__The task__
Take the lines from the head of the listing through the one bearing "from mathutils import Vector" and copy them exactly, leaving every picture out.

__Information supplied__
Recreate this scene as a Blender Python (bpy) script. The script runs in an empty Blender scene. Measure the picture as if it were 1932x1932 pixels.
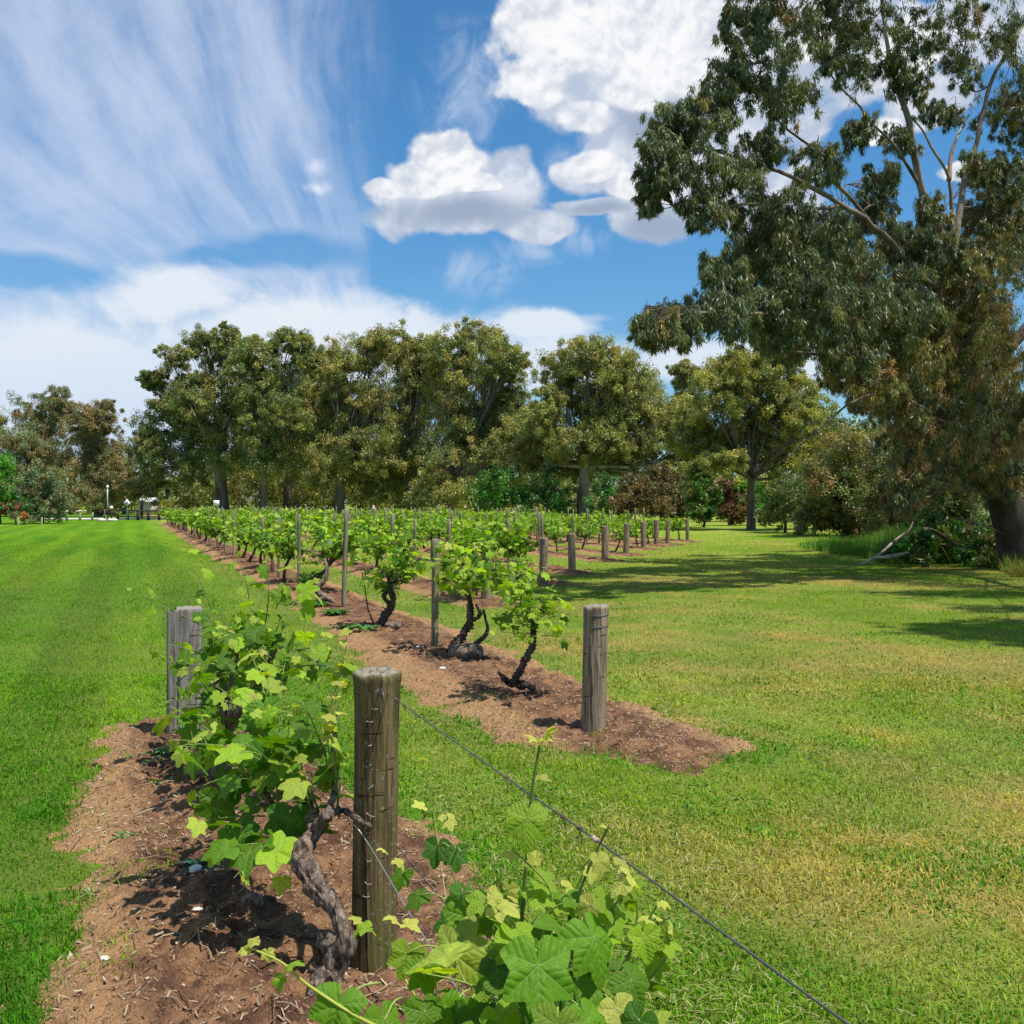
import bpy, math, random
import numpy as np
from mathutils import Vector

random.seed(7)
RNG = np.random.default_rng(11)
PI = math.pi
SC = bpy.context.scene
COL = SC.collection

# ---------------------------------------------------------------- camera
CAMH = 1.65
F = 1932.0                      # focal length in the units of the 1932 px wide view used for measuring
PITCH = math.atan(16 / F)
cam_d = bpy.data.cameras.new('camera')
cam_d.sensor_width = 36.0
cam_d.lens = 36.0
cam_d.clip_start = 0.05
cam_d.clip_end = 20000
cam = bpy.data.objects.new('camera', cam_d)
COL.objects.link(cam)
cam.location = (0, 0, CAMH)
cam.rotation_euler = (PI / 2 - PITCH, 0, 0)
SC.camera = cam

def ray(px, py):
    a = (px - 966) / F
    b = -(py - 966) / F
    y = math.cos(PITCH) + b * math.sin(PITCH)
    z = -math.sin(PITCH) + b * math.cos(PITCH)
    return a / y, z / y          # x and z per unit of y

def at(px, py, Y):
    a, b = ray(px, py)
    return (a * Y, Y, CAMH + b * Y)

def gnd(px, py, z=0.0):
    a, b = ray(px, py)
    Y = (z - CAMH) / b
    return (a * Y, Y, z)

# ---------------------------------------------------------------- node helpers
class NT:
    def __init__(s, tree):
        s.t = tree
        s.l = tree.links
    def new(s, kind, **kw):
        n = s.t.nodes.new(kind)
        for k, v in kw.items():
            setattr(n, k, v)
        return n
    def put(s, sock, v):
        if isinstance(v, E):
            s.l.new(v.s, sock)
        elif isinstance(v, bpy.types.NodeSocket):
            s.l.new(v, sock)
        else:
            sock.default_value = v
    def m(s, op, *args, clamp=False):
        n = s.new('ShaderNodeMath', operation=op, use_clamp=clamp)
        for i, a in enumerate(args):
            s.put(n.inputs[i], a)
        return E(s, n.outputs[0])
    def vm(s, op, *args):
        n = s.new('ShaderNodeVectorMath', operation=op)
        for i, a in enumerate(args):
            s.put(n.inputs[i], a)
        return E(s, n.outputs['Value'] if op in ('LENGTH', 'DOT_PRODUCT', 'DISTANCE') else n.outputs['Vector'])
    def xyz(s, v):
        n = s.new('ShaderNodeSeparateXYZ')
        s.put(n.inputs[0], v)
        return [E(s, o) for o in n.outputs]
    def comb(s, x, y, z=0.0):
        n = s.new('ShaderNodeCombineXYZ')
        for i, a in enumerate((x, y, z)):
            s.put(n.inputs[i], a)
        return E(s, n.outputs[0])
    def noise(s, vec, scale=5.0, detail=4.0, rough=0.5, dist=0.0, color=False):
        n = s.new('ShaderNodeTexNoise')
        if vec is not None:
            s.put(n.inputs['Vector'], vec)
        n.inputs['Scale'].default_value = scale
        n.inputs['Detail'].default_value = detail
        n.inputs['Roughness'].default_value = rough
        n.inputs['Distortion'].default_value = dist
        return E(s, n.outputs['Color' if color else 0])
    def voro(s, vec, scale=5.0, feature='F1'):
        n = s.new('ShaderNodeTexVoronoi', feature=feature)
        s.put(n.inputs['Vector'], vec)
        n.inputs['Scale'].default_value = scale
        return E(s, n.outputs['Distance'])
    def step(s, v, a, b, lo=0.0, hi=1.0):
        n = s.new('ShaderNodeMapRange', interpolation_type='SMOOTHSTEP')
        s.put(n.inputs[0], v)
        n.inputs[1].default_value = a
        n.inputs[2].default_value = b
        n.inputs[3].default_value = lo
        n.inputs[4].default_value = hi
        return E(s, n.outputs[0])
    def mix(s, f, a, b, blend='MIX'):
        n = s.new('ShaderNodeMix', data_type='RGBA', blend_type=blend)
        s.put(n.inputs[0], f)
        s.put(n.inputs[6], a if not isinstance(a, tuple) else (*a, 1) if len(a) == 3 else a)
        s.put(n.inputs[7], b if not isinstance(b, tuple) else (*b, 1) if len(b) == 3 else b)
        return E(s, n.outputs[2])
    def attr(s, name):
        n = s.new('ShaderNodeAttribute', attribute_name=name)
        return E(s, n.outputs['Color'])
    def bump(s, h, strength=0.5, dist=0.01):
        n = s.new('ShaderNodeBump')
        n.inputs['Strength'].default_value = strength
        n.inputs['Distance'].default_value = dist
        s.put(n.inputs['Height'], h)
        return E(s, n.outputs[0])

class E:
    def __init__(s, nt, sock):
        s.n = nt
        s.s = sock
    def __add__(s, o): return s.n.m('ADD', s, o)
    __radd__ = __add__
    def __sub__(s, o): return s.n.m('SUBTRACT', s, o)
    def __rsub__(s, o): return s.n.m('SUBTRACT', o, s)
    def __mul__(s, o): return s.n.m('MULTIPLY', s, o)
    __rmul__ = __mul__
    def __truediv__(s, o): return s.n.m('DIVIDE', s, o)

# ---------------------------------------------------------------- world: sky and clouds
SUN_TO = Vector((0.42, -0.25, 1.0)).normalized()
SUN_EL = math.asin(SUN_TO.z)
SUN_AZ = math.atan2(SUN_TO.x, SUN_TO.y)

world = bpy.data.worlds.new('World')
SC.world = world
world.use_nodes = True
wt = world.node_tree
wt.nodes.clear()
W = NT(wt)
SKYS = 0.092
sky = W.new('ShaderNodeTexSky', sky_type='NISHITA')
sky.sun_disc = False
sky.sun_elevation = SUN_EL
sky.sun_rotation = SUN_AZ
sky.air_density = 1.0
sky.dust_density = 0.3
sky.ozone_density = 2.0
tc = W.new('ShaderNodeTexCoord')
dx, dy, dz = W.xyz(tc.outputs['Generated'])
az = W.m('ARCTAN2', dx, dy)
el = W.m('ARCSINE', dz)
P = W.comb(az, el, 0.0)

def ae(px, py):
    a, b = ray(px, py)
    return math.atan2(a, 1), math.atan2(b, math.hypot(1, a))

def blobs(lst, pos):
    """union of ellipses given in measured view units, as directions of the sky"""
    out = None
    for (px, py, rx, ry) in lst:
        a0, e0 = ae(px, py)
        n = W.vm('SUBTRACT', pos, (a0, e0, 0))
        k = math.cos(a0) ** 2
        n = W.vm('MULTIPLY', n, (F / rx / k, F / ry / k, 0))
        d = 1.0 - W.vm('LENGTH', n)
        out = d if out is None else W.m('SMOOTH_MAX', out, d, 0.12)
    return out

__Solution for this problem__
Recreate this scene as a Blender Python (bpy) script. The script runs in an empty Blender scene. Measure the picture as if it were 1932x1932 pixels.
import bpy, math, random
import numpy as np
from mathutils import Vector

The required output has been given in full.